- **Items**:
::::::
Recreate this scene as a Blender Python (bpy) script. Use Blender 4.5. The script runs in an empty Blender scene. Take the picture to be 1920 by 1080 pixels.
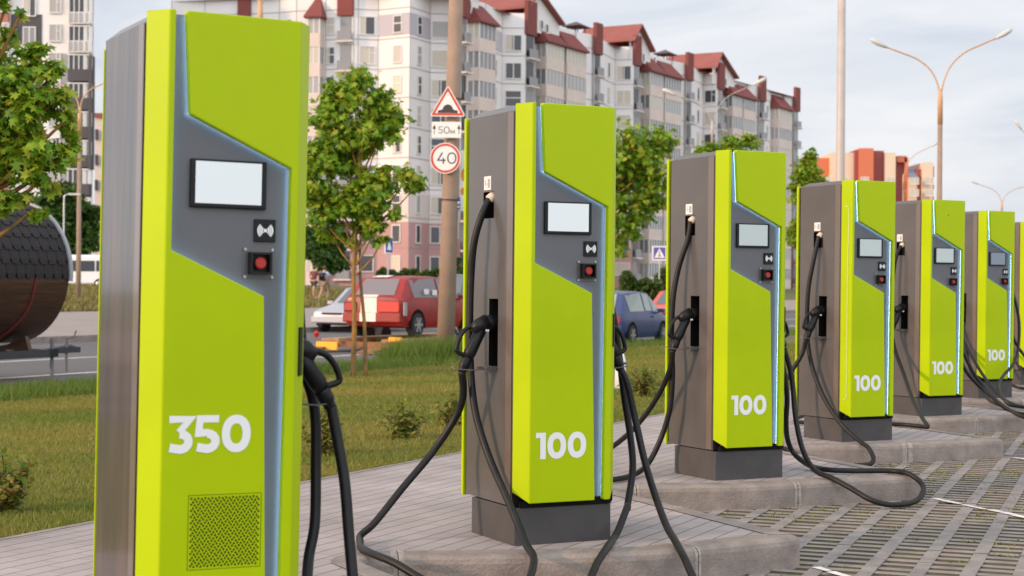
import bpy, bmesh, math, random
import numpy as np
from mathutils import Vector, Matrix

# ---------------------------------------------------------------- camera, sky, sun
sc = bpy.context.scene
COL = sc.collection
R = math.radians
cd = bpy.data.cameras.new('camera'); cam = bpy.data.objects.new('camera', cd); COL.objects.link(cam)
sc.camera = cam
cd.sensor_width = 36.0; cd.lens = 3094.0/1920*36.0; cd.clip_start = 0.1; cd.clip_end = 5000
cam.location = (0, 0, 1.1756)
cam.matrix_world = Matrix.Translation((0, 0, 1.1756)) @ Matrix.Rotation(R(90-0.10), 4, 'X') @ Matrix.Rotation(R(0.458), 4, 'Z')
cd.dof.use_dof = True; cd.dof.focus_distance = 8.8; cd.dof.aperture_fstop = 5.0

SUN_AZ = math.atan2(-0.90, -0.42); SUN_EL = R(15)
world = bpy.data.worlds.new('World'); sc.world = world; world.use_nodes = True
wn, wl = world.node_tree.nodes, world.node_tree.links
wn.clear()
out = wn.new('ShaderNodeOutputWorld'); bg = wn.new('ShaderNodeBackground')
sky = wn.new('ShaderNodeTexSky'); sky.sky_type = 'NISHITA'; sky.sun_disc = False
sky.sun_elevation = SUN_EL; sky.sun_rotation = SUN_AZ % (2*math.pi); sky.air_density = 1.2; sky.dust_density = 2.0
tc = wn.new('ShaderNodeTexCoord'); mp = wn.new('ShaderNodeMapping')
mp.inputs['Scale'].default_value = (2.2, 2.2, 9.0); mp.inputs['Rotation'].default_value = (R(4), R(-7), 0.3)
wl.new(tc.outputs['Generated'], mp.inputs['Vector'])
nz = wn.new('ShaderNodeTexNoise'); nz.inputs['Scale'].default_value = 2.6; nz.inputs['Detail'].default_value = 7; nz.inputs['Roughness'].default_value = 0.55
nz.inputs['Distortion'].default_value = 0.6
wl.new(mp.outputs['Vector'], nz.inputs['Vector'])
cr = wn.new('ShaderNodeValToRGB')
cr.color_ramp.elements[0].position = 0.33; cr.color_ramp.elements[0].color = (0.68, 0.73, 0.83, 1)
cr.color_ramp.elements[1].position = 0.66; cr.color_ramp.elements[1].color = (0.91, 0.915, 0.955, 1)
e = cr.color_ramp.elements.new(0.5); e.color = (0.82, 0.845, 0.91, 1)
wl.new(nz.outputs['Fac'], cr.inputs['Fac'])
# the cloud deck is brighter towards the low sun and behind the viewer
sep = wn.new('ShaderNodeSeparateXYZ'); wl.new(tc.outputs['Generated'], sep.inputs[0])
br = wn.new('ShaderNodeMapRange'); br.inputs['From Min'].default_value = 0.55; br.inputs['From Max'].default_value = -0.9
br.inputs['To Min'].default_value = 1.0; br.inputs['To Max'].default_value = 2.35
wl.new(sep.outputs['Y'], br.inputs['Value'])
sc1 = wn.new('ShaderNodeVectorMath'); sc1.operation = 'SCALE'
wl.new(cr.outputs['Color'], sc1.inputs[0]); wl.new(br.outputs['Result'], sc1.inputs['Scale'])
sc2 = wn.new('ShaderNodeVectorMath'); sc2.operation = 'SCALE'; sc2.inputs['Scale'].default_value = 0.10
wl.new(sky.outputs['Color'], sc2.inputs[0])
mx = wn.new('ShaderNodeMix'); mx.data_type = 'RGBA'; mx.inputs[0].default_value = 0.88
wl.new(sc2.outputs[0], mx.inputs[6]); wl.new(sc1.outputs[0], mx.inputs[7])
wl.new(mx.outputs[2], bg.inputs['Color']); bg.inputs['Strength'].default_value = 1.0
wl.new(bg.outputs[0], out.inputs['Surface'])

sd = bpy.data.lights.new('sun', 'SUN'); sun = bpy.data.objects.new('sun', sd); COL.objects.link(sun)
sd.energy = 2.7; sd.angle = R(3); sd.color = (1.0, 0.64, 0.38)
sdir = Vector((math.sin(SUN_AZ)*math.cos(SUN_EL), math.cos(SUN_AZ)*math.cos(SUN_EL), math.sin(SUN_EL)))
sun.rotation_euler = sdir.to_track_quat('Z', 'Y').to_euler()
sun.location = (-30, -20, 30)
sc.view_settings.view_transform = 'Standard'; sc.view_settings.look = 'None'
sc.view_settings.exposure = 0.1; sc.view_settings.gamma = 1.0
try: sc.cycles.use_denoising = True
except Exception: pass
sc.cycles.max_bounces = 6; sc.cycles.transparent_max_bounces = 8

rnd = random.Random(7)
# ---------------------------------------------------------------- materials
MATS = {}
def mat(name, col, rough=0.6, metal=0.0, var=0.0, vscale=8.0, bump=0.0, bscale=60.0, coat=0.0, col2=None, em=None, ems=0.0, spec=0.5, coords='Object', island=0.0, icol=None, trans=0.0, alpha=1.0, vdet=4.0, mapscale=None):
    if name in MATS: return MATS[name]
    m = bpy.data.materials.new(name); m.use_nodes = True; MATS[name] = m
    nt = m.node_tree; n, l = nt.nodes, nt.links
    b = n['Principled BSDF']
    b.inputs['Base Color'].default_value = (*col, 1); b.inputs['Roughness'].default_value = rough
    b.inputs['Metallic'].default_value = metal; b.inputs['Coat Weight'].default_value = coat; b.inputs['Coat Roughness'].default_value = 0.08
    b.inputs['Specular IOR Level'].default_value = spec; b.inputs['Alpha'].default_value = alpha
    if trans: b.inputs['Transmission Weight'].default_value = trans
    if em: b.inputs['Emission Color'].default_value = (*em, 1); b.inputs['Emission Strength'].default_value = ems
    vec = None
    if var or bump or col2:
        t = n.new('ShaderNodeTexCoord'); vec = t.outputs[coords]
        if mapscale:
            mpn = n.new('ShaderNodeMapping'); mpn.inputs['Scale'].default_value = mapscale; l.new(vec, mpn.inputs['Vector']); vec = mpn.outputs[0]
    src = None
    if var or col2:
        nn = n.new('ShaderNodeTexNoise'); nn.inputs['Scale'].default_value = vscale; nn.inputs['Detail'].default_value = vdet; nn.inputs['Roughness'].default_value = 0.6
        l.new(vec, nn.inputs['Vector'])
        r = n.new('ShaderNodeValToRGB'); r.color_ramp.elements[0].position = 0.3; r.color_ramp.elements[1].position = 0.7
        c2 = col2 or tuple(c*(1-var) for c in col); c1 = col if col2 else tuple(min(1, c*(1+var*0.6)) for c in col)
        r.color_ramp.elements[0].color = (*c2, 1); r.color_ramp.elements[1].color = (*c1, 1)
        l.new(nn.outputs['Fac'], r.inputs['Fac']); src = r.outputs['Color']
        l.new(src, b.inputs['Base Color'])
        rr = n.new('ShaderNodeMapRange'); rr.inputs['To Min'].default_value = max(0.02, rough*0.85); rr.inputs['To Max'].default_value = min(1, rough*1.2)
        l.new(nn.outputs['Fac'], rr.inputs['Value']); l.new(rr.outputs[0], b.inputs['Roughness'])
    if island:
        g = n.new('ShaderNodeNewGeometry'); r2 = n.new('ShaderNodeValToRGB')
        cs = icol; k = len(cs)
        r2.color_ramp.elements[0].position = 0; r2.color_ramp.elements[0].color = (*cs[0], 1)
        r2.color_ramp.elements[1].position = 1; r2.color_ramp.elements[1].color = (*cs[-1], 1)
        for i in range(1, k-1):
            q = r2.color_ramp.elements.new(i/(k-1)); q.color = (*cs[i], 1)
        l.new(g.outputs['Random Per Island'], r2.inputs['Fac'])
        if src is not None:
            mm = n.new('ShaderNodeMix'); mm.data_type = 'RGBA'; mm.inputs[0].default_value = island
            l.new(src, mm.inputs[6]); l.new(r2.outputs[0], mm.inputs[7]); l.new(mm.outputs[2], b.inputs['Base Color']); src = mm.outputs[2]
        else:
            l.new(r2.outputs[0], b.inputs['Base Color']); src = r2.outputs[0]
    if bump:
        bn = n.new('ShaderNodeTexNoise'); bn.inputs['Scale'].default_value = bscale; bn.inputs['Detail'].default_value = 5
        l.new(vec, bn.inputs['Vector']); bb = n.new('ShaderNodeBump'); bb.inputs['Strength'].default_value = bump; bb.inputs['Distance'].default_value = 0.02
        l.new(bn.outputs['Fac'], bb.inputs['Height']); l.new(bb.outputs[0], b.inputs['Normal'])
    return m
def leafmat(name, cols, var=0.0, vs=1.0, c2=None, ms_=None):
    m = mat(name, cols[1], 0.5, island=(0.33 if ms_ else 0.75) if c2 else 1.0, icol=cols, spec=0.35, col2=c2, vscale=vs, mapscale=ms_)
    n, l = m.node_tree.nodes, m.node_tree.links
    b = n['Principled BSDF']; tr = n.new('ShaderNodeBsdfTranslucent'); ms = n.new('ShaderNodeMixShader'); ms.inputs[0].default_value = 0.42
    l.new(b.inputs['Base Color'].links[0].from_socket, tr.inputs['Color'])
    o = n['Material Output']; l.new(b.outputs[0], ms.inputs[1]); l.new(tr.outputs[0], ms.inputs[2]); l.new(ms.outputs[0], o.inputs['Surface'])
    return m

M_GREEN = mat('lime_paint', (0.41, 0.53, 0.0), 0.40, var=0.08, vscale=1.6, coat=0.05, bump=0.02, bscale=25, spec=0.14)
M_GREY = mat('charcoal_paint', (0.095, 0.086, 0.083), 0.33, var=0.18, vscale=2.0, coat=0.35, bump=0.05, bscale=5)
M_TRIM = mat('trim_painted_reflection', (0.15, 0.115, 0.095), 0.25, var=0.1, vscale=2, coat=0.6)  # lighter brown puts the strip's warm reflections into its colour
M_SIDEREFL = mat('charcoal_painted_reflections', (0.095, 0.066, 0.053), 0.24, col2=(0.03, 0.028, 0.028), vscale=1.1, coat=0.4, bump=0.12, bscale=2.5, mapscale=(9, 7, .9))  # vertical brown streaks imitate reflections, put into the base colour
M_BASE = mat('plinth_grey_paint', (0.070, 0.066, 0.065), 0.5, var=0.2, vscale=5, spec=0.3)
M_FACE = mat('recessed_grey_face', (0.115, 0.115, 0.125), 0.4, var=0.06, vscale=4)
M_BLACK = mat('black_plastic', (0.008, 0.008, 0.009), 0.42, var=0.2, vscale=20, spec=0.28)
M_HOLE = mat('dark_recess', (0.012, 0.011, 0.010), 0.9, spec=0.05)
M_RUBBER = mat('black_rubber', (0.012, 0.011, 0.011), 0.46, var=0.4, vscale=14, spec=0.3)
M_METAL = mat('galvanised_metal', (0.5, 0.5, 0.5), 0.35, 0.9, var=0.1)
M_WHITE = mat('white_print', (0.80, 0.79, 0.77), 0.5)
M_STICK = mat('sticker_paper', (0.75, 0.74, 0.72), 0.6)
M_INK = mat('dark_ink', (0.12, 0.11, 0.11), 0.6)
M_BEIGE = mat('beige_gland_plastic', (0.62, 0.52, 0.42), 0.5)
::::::
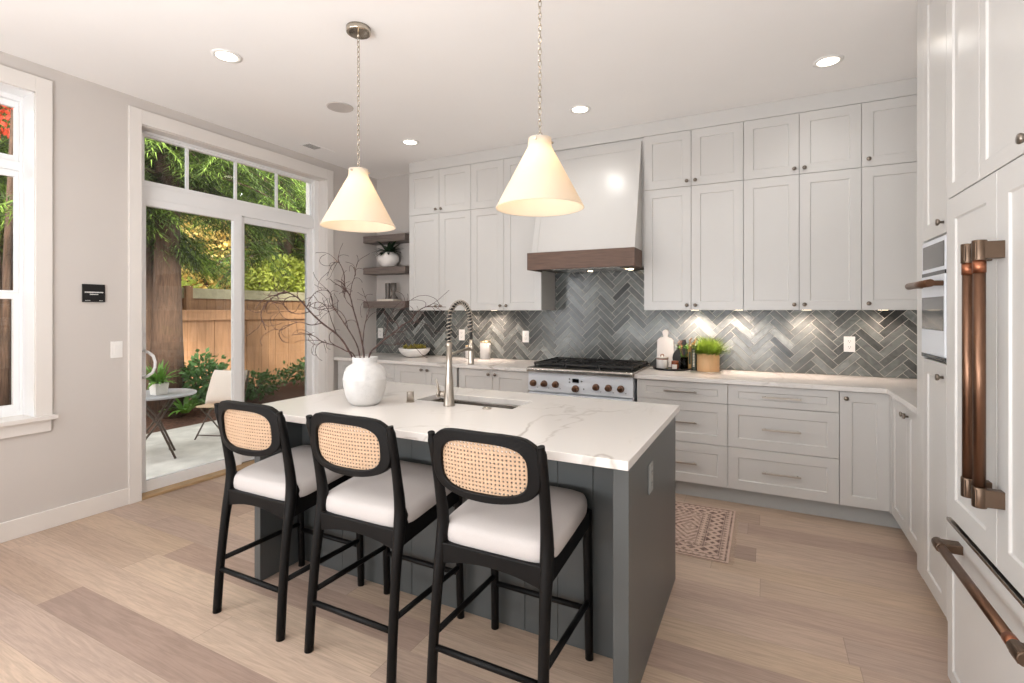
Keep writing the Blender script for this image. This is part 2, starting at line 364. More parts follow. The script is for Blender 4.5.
::::::
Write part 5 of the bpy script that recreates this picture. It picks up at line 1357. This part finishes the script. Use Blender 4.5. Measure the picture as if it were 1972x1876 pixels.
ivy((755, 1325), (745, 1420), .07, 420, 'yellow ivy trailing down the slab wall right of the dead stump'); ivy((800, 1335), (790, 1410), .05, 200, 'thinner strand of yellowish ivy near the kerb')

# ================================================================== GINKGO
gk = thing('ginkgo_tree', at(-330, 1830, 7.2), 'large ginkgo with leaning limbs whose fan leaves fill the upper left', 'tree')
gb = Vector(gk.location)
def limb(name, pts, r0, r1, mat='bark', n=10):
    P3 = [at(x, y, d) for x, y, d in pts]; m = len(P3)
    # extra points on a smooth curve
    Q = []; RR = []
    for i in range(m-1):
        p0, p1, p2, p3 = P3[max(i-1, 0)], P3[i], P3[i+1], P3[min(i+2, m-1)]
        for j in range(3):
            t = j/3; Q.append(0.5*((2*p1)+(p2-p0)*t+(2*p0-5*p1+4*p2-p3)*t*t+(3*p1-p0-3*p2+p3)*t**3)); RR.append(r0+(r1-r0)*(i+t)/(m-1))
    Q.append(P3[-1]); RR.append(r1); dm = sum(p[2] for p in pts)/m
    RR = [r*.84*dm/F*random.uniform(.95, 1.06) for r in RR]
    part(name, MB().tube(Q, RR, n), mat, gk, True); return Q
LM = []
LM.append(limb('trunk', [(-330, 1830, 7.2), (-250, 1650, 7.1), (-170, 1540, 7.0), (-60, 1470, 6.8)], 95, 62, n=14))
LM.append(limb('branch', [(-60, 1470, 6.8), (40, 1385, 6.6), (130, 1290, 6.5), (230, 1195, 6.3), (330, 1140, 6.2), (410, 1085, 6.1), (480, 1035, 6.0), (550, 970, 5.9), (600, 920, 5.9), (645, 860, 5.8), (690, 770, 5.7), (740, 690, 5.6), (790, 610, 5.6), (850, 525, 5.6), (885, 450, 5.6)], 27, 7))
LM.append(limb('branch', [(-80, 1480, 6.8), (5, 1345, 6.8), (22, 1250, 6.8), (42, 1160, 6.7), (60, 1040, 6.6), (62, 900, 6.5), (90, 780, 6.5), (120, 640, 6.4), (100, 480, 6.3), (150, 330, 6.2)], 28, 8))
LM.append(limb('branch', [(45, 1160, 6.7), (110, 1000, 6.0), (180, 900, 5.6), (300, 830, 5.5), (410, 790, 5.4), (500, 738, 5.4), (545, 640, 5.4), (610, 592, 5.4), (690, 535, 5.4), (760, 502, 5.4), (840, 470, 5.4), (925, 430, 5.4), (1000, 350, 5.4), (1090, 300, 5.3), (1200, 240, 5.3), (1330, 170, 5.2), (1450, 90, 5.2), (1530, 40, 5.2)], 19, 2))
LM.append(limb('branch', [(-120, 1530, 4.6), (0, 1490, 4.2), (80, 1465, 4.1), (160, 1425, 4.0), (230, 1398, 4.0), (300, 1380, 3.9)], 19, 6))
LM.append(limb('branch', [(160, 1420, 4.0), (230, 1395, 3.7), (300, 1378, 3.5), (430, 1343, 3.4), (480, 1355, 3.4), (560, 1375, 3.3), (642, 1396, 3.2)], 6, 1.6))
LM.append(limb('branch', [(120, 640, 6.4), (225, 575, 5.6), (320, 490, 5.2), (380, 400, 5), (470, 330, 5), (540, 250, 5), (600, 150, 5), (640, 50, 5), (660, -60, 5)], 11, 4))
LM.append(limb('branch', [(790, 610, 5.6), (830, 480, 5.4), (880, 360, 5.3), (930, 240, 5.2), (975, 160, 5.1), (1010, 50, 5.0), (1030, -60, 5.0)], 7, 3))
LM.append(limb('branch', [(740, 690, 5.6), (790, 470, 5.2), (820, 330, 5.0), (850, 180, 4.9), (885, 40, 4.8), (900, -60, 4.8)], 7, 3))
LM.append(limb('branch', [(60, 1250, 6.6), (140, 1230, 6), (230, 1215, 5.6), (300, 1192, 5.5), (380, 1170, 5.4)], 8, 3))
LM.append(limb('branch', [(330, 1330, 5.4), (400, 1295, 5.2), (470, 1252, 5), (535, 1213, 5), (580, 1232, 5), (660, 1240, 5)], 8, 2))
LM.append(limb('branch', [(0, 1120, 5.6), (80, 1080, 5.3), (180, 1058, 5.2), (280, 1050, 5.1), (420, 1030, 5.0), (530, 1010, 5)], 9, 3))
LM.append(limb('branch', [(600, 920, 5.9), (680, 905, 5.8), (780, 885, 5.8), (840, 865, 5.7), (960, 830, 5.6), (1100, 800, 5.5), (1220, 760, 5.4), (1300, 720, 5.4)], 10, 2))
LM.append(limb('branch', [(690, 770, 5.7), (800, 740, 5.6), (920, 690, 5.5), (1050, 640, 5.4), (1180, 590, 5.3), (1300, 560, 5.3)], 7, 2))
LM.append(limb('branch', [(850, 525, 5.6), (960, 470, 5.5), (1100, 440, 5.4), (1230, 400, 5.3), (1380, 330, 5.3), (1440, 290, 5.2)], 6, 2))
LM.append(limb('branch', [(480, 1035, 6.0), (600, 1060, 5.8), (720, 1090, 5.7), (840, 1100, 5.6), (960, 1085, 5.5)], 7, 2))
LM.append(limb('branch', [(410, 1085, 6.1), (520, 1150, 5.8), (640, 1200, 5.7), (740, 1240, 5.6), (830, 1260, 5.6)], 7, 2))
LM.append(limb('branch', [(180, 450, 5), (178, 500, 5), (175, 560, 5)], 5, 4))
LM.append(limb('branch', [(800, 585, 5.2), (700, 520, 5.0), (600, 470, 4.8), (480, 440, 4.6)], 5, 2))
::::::
Without any pictures, set down the lines from the one holding "Recreate this scene" through the one holding "from mathutils import Vector, Matrix".

Recreate this scene as a Blender Python (bpy) script. Use Blender 4.5. The script runs in an empty Blender scene. Take the picture to be 1920 by 1080 pixels.
import bpy, bmesh, math, random
import numpy as np
from mathutils import Vector, Matrix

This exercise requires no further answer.